Give back the full material, exactly as it reads.
[BEGIN Source data]
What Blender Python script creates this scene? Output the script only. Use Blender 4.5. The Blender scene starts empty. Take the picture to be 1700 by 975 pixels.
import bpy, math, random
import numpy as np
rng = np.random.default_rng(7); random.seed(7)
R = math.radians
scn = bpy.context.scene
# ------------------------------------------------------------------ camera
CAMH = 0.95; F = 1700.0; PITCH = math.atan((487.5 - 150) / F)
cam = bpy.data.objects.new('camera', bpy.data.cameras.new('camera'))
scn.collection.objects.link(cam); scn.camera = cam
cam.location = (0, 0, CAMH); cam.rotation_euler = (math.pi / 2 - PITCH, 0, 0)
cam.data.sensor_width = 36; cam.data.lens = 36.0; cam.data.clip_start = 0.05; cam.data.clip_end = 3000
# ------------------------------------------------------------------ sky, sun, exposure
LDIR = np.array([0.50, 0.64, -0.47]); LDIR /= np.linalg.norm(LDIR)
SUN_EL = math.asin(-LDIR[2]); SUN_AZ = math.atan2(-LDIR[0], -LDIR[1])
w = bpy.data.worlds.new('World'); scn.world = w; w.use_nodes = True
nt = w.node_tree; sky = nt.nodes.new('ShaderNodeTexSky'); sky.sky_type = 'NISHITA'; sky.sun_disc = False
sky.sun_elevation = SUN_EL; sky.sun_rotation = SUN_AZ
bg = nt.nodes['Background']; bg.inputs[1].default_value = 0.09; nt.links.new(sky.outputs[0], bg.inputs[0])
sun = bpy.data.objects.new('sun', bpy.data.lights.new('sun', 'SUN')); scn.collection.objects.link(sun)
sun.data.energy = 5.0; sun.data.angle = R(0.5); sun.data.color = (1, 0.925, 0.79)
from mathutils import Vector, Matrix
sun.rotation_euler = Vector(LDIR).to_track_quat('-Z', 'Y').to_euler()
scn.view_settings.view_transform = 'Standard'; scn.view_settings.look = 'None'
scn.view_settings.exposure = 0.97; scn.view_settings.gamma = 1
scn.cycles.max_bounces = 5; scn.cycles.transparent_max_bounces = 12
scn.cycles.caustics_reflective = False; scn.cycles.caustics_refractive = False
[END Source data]
Exercise response
What Blender Python script creates this scene? Output the script only. Use Blender 4.5. The Blender scene starts empty. Take the picture to be 1700 by 975 pixels.
import bpy, math, random
import numpy as np
rng = np.random.default_rng(7); random.seed(7)
R = math.radians
scn = bpy.context.scene
# ------------------------------------------------------------------ camera
CAMH = 0.95; F = 1700.0; PITCH = math.atan((487.5 - 150) / F)
cam = bpy.data.objects.new('camera', bpy.data.cameras.new('camera'))
scn.collection.objects.link(cam); scn.camera = cam
cam.location = (0, 0, CAMH); cam.rotation_euler = (math.pi / 2 - PITCH, 0, 0)
cam.data.sensor_width = 36; cam.data.lens = 36.0; cam.data.clip_start = 0.05; cam.data.clip_end = 3000
# ------------------------------------------------------------------ sky, sun, exposure
LDIR = np.array([0.50, 0.64, -0.47]); LDIR /= np.linalg.norm(LDIR)
SUN_EL = math.asin(-LDIR[2]); SUN_AZ = math.atan2(-LDIR[0], -LDIR[1])
w = bpy.data.worlds.new('World'); scn.world = w; w.use_nodes = True
nt = w.node_tree; sky = nt.nodes.new('ShaderNodeTexSky'); sky.sky_type = 'NISHITA'; sky.sun_disc = False
sky.sun_elevation = SUN_EL; sky.sun_rotation = SUN_AZ
bg = nt.nodes['Background']; bg.inputs[1].default_value = 0.09; nt.links.new(sky.outputs[0], bg.inputs[0])
sun = bpy.data.objects.new('sun', bpy.data.lights.new('sun', 'SUN')); scn.collection.objects.link(sun)
sun.data.energy = 5.0; sun.data.angle = R(0.5); sun.data.color = (1, 0.925, 0.79)
from mathutils import Vector, Matrix
sun.rotation_euler = Vector(LDIR).to_track_quat('-Z', 'Y').to_euler()
scn.view_settings.view_transform = 'Standard'; scn.view_settings.look = 'None'
scn.view_settings.exposure = 0.97; scn.view_settings.gamma = 1
scn.cycles.max_bounces = 5; scn.cycles.transparent_max_bounces = 12
scn.cycles.caustics_reflective = False; scn.cycles.caustics_refractive = False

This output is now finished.